Under growing public pressure to act, the leaders of Illinois’ General Assembly announced Wednesday they’d reached an agreement on how to solve the state’s $100 billion pension problem and would begin trying to persuade other lawmakers to approve it in a special legislative session next week.

The deal was a significant breakthrough after months of negotiations and years of unheeded calls to shore up what’s considered the nation’s worst public pension shortfall. Without action, millions of dollars have been diverted from education and other programs and forced financial service companies to repeatedly lower the state’s credit rating.

But getting final approval for the deal in the full House and Senate is no sure thing: State employee unions are adamantly opposed to the curtailing of workers’ benefits, there’s a constitutional challenge on the horizon and many lawmakers are already in the throes of 2014 re-election campaigns.

“It’s going to be a very difficult roll call (of votes). Unions will be against the bill,” House Speaker Michael Madigan told reporters after the morning meeting in which the deal was reached.

Madigan told reporters that the proposed agreement would save the state an estimated $160 billion over 30 years.

Even before details of the deal became widely known, some lawmakers expressed resistance.

State Sen. Linda Holmes, a member of a special committee that had worked on a solution over the summer, said Senate President John Cullerton had called her to inform her of the deal. A staunch ally of unions, Holmes said she doesn’t plan to vote for it.

“He told me, `The leaders have come to an agreement, and you’re not going to like it,”‘ Holmes said.

The proposal includes pushing back workers’ retirement age on a sliding scale, a funding guarantee, a 401(k)-style option and reducing the employee contribution.

Madigan also said retirees would continue to receive the current 3 percent annual compounded cost-of-living increases, but they would only get that rate up to a certain amount of annuity payments, based on years of employment. He says the new way of calculating the increases would benefit low-income workers who worked longer.

The funding guarantee allows retirement systems to sue Illinois if lawmakers don’t make the full contribution to the fund each year.

The plan also would require the state to put 10 percent of the money saved annually through benefit cuts back into the pension funds beginning in 2016. It also will redirect the money the state currently uses for pension bond payments into the retirement funds once those bonds are paid off in 2019.

A spokesman for Cullerton, who sponsored a plan last spring that was backed by unions but would not save as much money, said the Chicago Democrat would “work members over the next couple of days to try and garner support for the package.”

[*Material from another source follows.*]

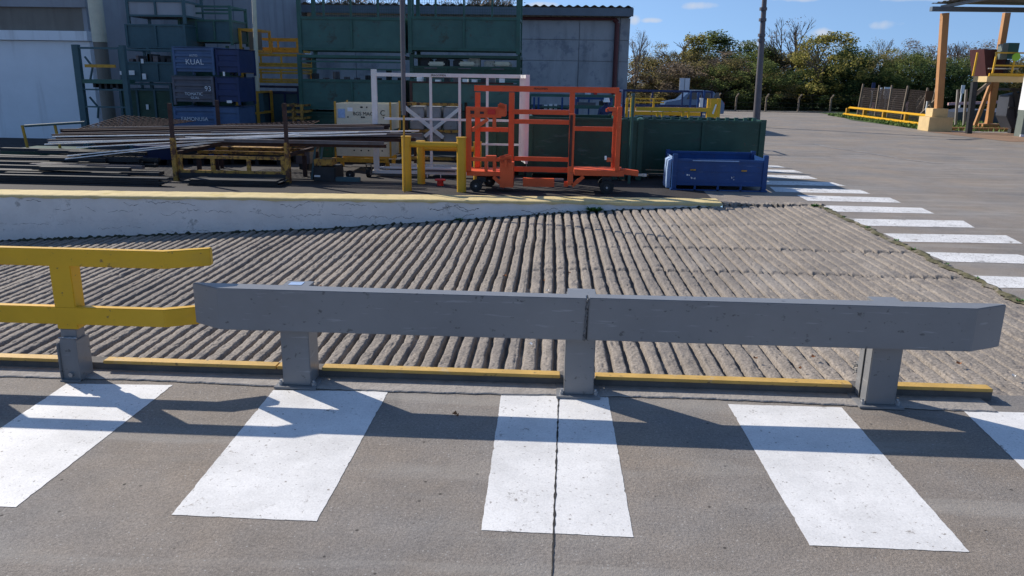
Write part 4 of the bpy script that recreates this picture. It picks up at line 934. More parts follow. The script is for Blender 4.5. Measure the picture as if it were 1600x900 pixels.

Both the House and Senate have been called back to Springfield for a special session that begins Tuesday.

“At the end of the day he’s tried to compromise,” spokesman Ron Holmes said. “He’s come a long way from where he was a couple years ago. But ultimately, he wants to get something done.”

House Republican leader Jim Durkin and Senate Republican leader Christine Radogno also signed off on the deal Wednesday. GOP senators later were updated via conference call.

“Our goal from the beginning was to have something that constituted meaningful reform and can pass,” said State Sen. Matt Murphy, a Palatine Republican who dialed in to the conference call from vacation. “I think that clears that bar.”

Lawmakers reached an impasse on competing plans at the end of the spring session.

Gov. Pat Quinn is making pension reform one of the main issues in his re-election bid, and even tried to halt lawmakers’ pay until the issue was resolved– a move a Cook County judge found unconstitutional this summer.

In a statement Wednesday, Quinn commended leaders and committee members, but stressed there’d be more work in the coming days.

A spokesman for the state’s largest employee union said his organization would oppose the deal, even before seeing the final details.

The unions have been left out of negotiations and believe some elements of the plan will be ruled illegal, based on a clause in the state constitution that prohibits the involuntary takeaway of any government employee benefits, said American Federation of State, County and Municipal Employees union spokesman Anders Lindall.

“We have tried for three years now to work with legislative leaders and the governor to develop pension reform … that is fair to workers and retirees,” Lindall said.

Madigan said he wouldn’t be surprised by a court challenge.

However, he said, things have been included in the proposed agreement that would help them defend it in the courts, such as the funding guarantee and an ability for the pension systems to file a lawsuit if not enough money is provided to cover employees’ retirement costs.

“Those are the essential elements that I used in order to forge the final deal,” Madigan said.